- [WORK TO DO] Output the material below in its entirety, exactly as given.

- [DATASET EXCERPT]
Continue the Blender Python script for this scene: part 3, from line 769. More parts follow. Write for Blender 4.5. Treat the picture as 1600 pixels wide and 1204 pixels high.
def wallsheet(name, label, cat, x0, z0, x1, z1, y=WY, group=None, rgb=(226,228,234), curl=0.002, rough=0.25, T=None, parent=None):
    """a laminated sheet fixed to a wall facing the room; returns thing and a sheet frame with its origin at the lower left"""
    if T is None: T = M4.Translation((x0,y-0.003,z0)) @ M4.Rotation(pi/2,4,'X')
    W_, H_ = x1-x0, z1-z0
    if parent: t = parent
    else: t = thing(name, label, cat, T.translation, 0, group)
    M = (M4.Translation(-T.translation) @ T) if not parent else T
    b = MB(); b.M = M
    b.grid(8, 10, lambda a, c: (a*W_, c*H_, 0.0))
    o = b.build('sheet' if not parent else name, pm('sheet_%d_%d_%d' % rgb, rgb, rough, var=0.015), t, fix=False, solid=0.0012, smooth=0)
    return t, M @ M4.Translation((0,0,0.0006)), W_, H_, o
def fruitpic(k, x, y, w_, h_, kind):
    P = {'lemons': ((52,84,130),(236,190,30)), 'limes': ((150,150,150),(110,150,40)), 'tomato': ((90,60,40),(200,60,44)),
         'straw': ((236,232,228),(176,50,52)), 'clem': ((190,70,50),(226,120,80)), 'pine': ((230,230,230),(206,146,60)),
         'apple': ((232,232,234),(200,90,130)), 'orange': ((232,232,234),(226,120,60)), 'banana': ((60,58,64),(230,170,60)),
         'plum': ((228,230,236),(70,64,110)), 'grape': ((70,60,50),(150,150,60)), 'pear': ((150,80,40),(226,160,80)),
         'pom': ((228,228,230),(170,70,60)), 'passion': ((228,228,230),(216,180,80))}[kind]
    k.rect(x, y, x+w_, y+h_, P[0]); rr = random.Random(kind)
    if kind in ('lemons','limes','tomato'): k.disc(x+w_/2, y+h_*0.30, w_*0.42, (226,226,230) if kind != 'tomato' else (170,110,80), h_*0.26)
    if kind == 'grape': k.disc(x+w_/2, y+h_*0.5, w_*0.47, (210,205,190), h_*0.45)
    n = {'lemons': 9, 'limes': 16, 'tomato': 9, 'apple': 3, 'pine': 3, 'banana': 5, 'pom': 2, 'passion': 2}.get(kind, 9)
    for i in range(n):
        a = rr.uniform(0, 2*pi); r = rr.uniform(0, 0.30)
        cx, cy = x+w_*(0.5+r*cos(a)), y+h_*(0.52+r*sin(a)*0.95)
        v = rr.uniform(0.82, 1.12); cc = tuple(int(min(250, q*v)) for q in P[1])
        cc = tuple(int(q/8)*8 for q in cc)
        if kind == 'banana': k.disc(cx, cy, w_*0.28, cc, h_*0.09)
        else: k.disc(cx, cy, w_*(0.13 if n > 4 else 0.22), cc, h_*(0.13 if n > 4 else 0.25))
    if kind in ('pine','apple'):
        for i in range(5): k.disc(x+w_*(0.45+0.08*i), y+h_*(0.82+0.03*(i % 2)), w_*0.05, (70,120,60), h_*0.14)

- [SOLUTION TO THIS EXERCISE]
Continue the Blender Python script for this scene: part 3, from line 769. More parts follow. Write for Blender 4.5. Treat the picture as 1600 pixels wide and 1204 pixels high.
def wallsheet(name, label, cat, x0, z0, x1, z1, y=WY, group=None, rgb=(226,228,234), curl=0.002, rough=0.25, T=None, parent=None):
    """a laminated sheet fixed to a wall facing the room; returns thing and a sheet frame with its origin at the lower left"""
    if T is None: T = M4.Translation((x0,y-0.003,z0)) @ M4.Rotation(pi/2,4,'X')
    W_, H_ = x1-x0, z1-z0
    if parent: t = parent
    else: t = thing(name, label, cat, T.translation, 0, group)
    M = (M4.Translation(-T.translation) @ T) if not parent else T
    b = MB(); b.M = M
    b.grid(8, 10, lambda a, c: (a*W_, c*H_, 0.0))
    o = b.build('sheet' if not parent else name, pm('sheet_%d_%d_%d' % rgb, rgb, rough, var=0.015), t, fix=False, solid=0.0012, smooth=0)
    return t, M @ M4.Translation((0,0,0.0006)), W_, H_, o
def fruitpic(k, x, y, w_, h_, kind):
    P = {'lemons': ((52,84,130),(236,190,30)), 'limes': ((150,150,150),(110,150,40)), 'tomato': ((90,60,40),(200,60,44)),
         'straw': ((236,232,228),(176,50,52)), 'clem': ((190,70,50),(226,120,80)), 'pine': ((230,230,230),(206,146,60)),
         'apple': ((232,232,234),(200,90,130)), 'orange': ((232,232,234),(226,120,60)), 'banana': ((60,58,64),(230,170,60)),
         'plum': ((228,230,236),(70,64,110)), 'grape': ((70,60,50),(150,150,60)), 'pear': ((150,80,40),(226,160,80)),
         'pom': ((228,228,230),(170,70,60)), 'passion': ((228,228,230),(216,180,80))}[kind]
    k.rect(x, y, x+w_, y+h_, P[0]); rr = random.Random(kind)
    if kind in ('lemons','limes','tomato'): k.disc(x+w_/2, y+h_*0.30, w_*0.42, (226,226,230) if kind != 'tomato' else (170,110,80), h_*0.26)
    if kind == 'grape': k.disc(x+w_/2, y+h_*0.5, w_*0.47, (210,205,190), h_*0.45)
    n = {'lemons': 9, 'limes': 16, 'tomato': 9, 'apple': 3, 'pine': 3, 'banana': 5, 'pom': 2, 'passion': 2}.get(kind, 9)
    for i in range(n):
        a = rr.uniform(0, 2*pi); r = rr.uniform(0, 0.30)
        cx, cy = x+w_*(0.5+r*cos(a)), y+h_*(0.52+r*sin(a)*0.95)
        v = rr.uniform(0.82, 1.12); cc = tuple(int(min(250, q*v)) for q in P[1])
        cc = tuple(int(q/8)*8 for q in cc)
        if kind == 'banana': k.disc(cx, cy, w_*0.28, cc, h_*0.09)
        else: k.disc(cx, cy, w_*(0.13 if n > 4 else 0.22), cc, h_*(0.13 if n > 4 else 0.25))
    if kind in ('pine','apple'):
        for i in range(5): k.disc(x+w_*(0.45+0.08*i), y+h_*(0.82+0.03*(i % 2)), w_*0.05, (70,120,60), h_*0.14)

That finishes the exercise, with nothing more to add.